Christmas in July

Cory Batey.  Caleb Azubike.  And Brian Kimbrow, by some accounts the top high school football prospect in the state of Tennessee.  And then, late the same night, Jaydrick Declouet of Louisiana jumps on the pile.  In one day, as many top prospects as Vanderbilt would get for years.  Twelve – TWELVE – commits for next season.  Some of the top talent in Tennessee and Georgia alike.  And in Kimbrow, a burner with 4.2 speed rated by some services as the second-best all-purpose back in the nation.

In. The. Nation.

It’s been almost fifty years since Art Guepe said “There is no way you can be Harvard Monday through Friday and be Alabama on Saturday.”  The last Vanderbilt coach to win a bowl game (before Bobby Johnson in 2008) wasn’t bitter, supposedly, but matter-of-fact about the incompatibility of top-ten academics and top-ten football.

And Coach James Franklin has said, in a word, bullshit.

His pitch to the kids, supposedly, is “why not?” Why not play the best football in the country and get a top-10 education to boot?  Other coaches are warning you how tough the academics are – do they think you’re not smart enough?  You can get an Ivy-caliber degree and you can play on an SEC football team right away – would you rather sit on the bench for years at Auburn or Tennessee, where you can be good, or would you rather come to Vanderbilt, where you can play right away, get a killer degree, and have a shot at becoming immortal?
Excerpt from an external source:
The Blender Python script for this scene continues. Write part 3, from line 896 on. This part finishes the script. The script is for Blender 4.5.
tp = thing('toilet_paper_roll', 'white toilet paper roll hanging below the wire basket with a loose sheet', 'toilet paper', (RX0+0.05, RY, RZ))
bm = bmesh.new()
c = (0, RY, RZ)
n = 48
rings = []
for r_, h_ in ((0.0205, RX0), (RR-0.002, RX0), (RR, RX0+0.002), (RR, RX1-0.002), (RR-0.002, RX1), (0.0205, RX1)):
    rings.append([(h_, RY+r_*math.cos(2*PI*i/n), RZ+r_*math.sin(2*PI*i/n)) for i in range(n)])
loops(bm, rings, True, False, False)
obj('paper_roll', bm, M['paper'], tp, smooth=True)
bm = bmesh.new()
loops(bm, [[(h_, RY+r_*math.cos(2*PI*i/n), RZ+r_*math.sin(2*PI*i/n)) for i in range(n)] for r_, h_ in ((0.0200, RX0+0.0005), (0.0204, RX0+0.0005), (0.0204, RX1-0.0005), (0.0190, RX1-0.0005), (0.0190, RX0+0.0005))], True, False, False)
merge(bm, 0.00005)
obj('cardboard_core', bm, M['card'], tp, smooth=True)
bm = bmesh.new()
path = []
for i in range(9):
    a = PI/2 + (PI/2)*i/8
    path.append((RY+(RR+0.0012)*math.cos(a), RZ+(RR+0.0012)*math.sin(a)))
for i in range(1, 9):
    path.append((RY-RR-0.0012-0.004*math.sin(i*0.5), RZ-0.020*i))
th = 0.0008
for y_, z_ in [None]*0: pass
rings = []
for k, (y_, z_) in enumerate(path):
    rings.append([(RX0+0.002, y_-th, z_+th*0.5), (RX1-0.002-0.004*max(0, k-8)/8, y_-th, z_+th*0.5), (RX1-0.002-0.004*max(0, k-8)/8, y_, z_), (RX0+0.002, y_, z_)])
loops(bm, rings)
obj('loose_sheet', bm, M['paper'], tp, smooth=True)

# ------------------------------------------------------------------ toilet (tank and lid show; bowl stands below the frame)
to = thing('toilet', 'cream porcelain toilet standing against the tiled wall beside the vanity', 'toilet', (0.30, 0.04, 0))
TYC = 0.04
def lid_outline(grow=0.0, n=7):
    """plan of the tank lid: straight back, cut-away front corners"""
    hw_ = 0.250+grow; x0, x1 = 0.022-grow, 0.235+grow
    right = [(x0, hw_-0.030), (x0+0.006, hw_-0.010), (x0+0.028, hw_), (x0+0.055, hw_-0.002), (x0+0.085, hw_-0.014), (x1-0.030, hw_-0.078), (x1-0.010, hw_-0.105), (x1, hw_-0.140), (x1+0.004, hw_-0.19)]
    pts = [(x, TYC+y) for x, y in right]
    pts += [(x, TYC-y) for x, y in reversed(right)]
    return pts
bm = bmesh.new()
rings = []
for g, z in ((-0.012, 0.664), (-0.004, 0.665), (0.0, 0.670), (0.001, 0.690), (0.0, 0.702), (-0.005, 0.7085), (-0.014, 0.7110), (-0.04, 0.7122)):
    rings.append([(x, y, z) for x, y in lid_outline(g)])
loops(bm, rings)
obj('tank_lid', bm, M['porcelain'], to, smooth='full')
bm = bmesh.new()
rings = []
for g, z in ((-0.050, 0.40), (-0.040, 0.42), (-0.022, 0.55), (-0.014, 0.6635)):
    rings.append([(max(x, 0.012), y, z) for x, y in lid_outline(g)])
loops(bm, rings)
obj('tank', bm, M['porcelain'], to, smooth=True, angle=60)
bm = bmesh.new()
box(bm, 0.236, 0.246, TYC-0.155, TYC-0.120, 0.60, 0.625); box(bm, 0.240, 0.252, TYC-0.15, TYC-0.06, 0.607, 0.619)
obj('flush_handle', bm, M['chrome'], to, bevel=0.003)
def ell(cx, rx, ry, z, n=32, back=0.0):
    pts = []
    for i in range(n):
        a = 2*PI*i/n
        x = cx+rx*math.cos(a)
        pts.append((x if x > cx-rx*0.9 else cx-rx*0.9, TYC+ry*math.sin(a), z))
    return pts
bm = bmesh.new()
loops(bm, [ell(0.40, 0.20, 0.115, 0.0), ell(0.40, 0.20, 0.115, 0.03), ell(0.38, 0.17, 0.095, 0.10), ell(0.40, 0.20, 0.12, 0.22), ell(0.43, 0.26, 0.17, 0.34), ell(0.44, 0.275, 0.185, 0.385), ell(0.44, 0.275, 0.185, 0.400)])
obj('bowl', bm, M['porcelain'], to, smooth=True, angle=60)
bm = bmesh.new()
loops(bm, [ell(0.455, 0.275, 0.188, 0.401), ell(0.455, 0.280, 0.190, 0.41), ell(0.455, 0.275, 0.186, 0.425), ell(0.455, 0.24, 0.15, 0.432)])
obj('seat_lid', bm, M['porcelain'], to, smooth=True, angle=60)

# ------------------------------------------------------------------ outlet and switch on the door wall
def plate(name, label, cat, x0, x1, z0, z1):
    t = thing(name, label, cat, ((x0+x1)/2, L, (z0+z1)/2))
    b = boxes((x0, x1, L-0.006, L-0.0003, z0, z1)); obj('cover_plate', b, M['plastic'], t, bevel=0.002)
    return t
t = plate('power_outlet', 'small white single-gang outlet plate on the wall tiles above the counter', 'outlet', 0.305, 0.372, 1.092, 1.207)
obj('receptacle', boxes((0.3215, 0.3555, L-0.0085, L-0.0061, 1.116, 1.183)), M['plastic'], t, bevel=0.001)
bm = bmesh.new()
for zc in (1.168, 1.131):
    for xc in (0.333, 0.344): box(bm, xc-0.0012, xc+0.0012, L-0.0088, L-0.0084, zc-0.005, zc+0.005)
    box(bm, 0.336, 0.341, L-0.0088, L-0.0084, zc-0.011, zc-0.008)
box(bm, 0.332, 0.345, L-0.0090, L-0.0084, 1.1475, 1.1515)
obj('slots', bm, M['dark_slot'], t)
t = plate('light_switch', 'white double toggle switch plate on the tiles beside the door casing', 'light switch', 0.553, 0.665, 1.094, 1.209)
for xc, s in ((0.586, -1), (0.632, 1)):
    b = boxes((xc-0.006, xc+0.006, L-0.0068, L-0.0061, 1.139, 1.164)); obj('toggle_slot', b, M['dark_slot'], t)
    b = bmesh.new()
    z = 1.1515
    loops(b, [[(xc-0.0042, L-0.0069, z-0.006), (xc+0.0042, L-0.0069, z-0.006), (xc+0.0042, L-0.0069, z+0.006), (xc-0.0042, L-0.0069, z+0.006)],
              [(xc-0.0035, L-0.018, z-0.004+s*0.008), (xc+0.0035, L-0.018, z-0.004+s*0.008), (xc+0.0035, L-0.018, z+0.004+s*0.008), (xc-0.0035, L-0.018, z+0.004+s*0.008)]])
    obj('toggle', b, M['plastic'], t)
The trick, obviously, is keeping the commitments through National Signing Day in February.  A lot can happen.  But I suspect that a lot of the kids from this year’s class – the Josh Gradys and Lafonte Thorogoods – will get a ton of playing time, and the current kids will see that Coach Franklin is serious about building the talent behind them, and he will point to how quickly that school in Palo Alto went from 1-10 to the Orange Bowl.  And Kimbrow has already said his word is good, and he’s not taking any more visits.

The most amazing part, to me, is that Tennessee is officially running scared – we now have triple as many kids in the fold as they do, and their fans are freaking out.  All of a sudden, we’re getting the kind of message board abuse that was usually directed at Florida or Alabama.  And the screams of the haters are…magical.

Is this real?  This can’t be real.

Other conferences have something else.  The Big East was built on basketball from day one.  The ACC became so.  The Pac-10 was known for playing every sport there was, especially Olympic sports.  But the SEC has always been about football.  Three teams can hit the College World Series and finish 1-2-3 in the nation, Kentucky can be one of the great powers of basketball, the Lady Vols can rule women’s hoops, but all of that is secondary in the Southeastern Conference, where you are judged in your very essence on your football team.

And make no mistake, we have been terrible.  Absolutely terrible.  The competitive era ended around the time that Coach Guepe packed it in, and in five decades you could count the bowl bids on one hand (and the bowl wins on one finger).  0-for-SEC records?  Common.  Blowouts by five or six touchdowns?  Frequent.  Seasons measured on how often we managed to cover the spread on a ranked opponent?  Standard.

We don’t take recruits away from Tennessee, or Notre Dame, or Stanford.  It just doesn’t happen.  Our guys turn down Columbia or Tulane or Western Kentucky to play football in the West End.  We get a thrill in our heart to have a couple of three-star players in the recruiting class.  Even the success is touched with tragedy, as in the case of Rajaan Bennett (RIP), the five-star running back who never lived to set foot on campus as a student.

We’re a doormat.  We’re a disaster area.  Duke can win an ACC title, and Northwestern can go to the Rose Bowl, and Stanford and Georgia Tech can play in Orange Bowls, but it doesn’t happen for us.  We don’t get the talent, we don’t get the breaks, we don’t belong in the SEC.

But that’s not what’s happening.

It could be us. We could win games.  We could win bowls.  We could be ranked.  We could take what happened in the first half of 2008 and make it real and make it regular.  We could make people nervous about playing Vanderbilt, and not because they might overlook us. We could prove we deserve to be in the SEC.

Maybe it will all go to hell.  Maybe we’ll be 0-8 by November and everything will be falling apart.  Maybe it’ll be back to “Same Old Vandy” and we’ll look back at this summer and kick ourselves for being delusional.